Robeco SDG score aims to assess companies’ planetary impact
Environmental, social and governance (ESG) investing has prompted great expectations, but more than delivering positive planetary impact, ESG has become associated with guaranteeing shareholder returns. A new framework, the Robeco SDG score, aims to fill this gap by capturing a company’s contribution to mitigating climate change.
Asset manager Robeco developed the SDG score to map and measure companies’ contributions against the United Nations’ Sustainable Development Goals, and granted clients and academics free access to its proprietary data.
Speaking with The Inside Investor about the new framework and his recent research paper, Robeco’s SDG strategist Jan Anton van Zanten says ESG ratings fail to capture companies’ sustainability impacts.
“A recent list of the top five ESG-rated companies, for instance, includes British American Tobacco, mining giant Glencore and soft drinks producer Coca-Cola HBC,” van Zanten says, “stirring an intense debate on ESG ratings’ ignorance of these companies’ adverse impacts.
“Despite this emphasis on sustainable development, ESG assessments have primarily focused on assessing if a firm’s financial performance may be influenced by ESG factors.
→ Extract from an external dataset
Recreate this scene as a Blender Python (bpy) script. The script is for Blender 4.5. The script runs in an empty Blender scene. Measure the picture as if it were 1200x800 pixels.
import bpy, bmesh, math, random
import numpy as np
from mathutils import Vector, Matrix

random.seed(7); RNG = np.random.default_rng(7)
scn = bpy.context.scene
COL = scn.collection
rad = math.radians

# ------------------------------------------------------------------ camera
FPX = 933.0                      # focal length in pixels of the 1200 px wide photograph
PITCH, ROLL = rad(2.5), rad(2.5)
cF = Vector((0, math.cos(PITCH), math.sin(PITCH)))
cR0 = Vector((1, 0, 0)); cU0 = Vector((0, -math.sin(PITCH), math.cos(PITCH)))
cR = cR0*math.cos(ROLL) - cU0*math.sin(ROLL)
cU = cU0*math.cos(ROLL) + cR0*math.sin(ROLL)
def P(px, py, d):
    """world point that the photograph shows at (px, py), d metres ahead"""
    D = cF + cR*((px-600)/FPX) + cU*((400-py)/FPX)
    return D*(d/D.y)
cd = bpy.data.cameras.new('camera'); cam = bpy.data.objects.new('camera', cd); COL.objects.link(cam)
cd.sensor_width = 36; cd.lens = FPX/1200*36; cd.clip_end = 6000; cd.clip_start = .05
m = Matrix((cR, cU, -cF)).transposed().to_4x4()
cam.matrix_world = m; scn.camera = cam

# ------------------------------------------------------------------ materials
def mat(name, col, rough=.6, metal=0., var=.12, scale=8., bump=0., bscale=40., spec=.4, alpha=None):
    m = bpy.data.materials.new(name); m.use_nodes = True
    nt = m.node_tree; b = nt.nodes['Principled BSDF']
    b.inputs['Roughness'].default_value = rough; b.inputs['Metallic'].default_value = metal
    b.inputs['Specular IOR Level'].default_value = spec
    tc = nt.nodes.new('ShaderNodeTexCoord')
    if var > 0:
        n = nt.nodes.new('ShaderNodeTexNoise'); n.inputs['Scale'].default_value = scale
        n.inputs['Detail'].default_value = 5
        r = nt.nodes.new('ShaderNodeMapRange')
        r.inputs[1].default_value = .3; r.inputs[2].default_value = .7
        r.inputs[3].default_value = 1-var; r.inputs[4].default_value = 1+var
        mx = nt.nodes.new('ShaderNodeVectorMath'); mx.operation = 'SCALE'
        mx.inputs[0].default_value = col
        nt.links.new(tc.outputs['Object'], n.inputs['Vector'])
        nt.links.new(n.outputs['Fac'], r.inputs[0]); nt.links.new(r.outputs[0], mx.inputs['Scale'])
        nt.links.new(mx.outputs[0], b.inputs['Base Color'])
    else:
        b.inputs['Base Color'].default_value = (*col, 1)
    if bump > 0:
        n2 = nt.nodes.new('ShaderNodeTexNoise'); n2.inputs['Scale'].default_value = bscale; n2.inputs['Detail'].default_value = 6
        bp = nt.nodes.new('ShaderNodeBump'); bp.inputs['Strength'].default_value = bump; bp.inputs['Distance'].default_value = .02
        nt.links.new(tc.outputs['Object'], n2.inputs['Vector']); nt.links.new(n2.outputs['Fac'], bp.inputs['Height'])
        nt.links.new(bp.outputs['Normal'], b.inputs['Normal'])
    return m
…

Less attention has been paid to if companies contribute to a better world.”
The Robeco SDG score measures companies’ contributions to the 17 climate change mitigation ambitions and is conceptually different from ESG ratings, van Zanten explains.
“Companies that ranked among the top climate change contributors received negative SDG scores, and SDG scores for companies delivering positive planetary impact were overwhelmingly positive,” he says. “Hence, the SDG score captures both companies’ positive and negative impacts.
“In contrast, ESG ratings insufficiently capture companies’ contributions to sustainable development, showing that the SDG score yields different results compared to ESG ratings.”
Scoring mechanics
Van Zanten says the SDGs help determine how companies contribute to mitigating climate change via a three-step process.
“The first step uses key performance indicators to determine which SDGs are impacted by products and services,” van Zanten says. “The second step determines if the company’s business conduct contributes positively or negatively to SDGs. The final step investigates if the company has been involved in controversies like corruption, fraud, or environmental accidents.”
The Robeco framework assesses companies on their contributions to each SDG and then calculates an overall SDG score. There are seven SDG scores with values ranging from -3 to 1.
“As a rule of thumb, a company without any negative scores is given the highest score as its overall score,” van Zanten explains. “On the contrary, a negative score for any of the SDGs will receive the lowest (min) score as its overall SDG score.”
This rule reflects the precautionary principle in sustainability that highlights the importance of avoiding harm.
Scoring SDG and ESG efforts
Using data and vigorous back testing, van Zanten says he compared the SDG method with the ESG framework and found a company’s SDG score is uncorrelated to its ESG rating.
“Big polluters get negative scores, while those providing solutions are positively scored,” he says. “The SDG framework assigns a positive SDG score on SDG 13 – Climate Action – to companies providing solutions to climate change such as renewable energy providers, manufacturers of electric vehicles and to technologies for renewable energy generation and storage.
“The SDG framework thereby helps avoid the biggest polluters and prioritise those companies that can help solve the climate crisis,” he adds.
Van Zanten says he found SDG scores complemented rather than replaced the ESG framework. “This makes these metrics complementary: whereas the SDG score helps align investments with sustainable development ambitions, ESG ratings might help avoid financially material ESG risks,” he says. “Based on these conclusions, we advise against using concepts like ESG, sustainability and impact interchangeably.”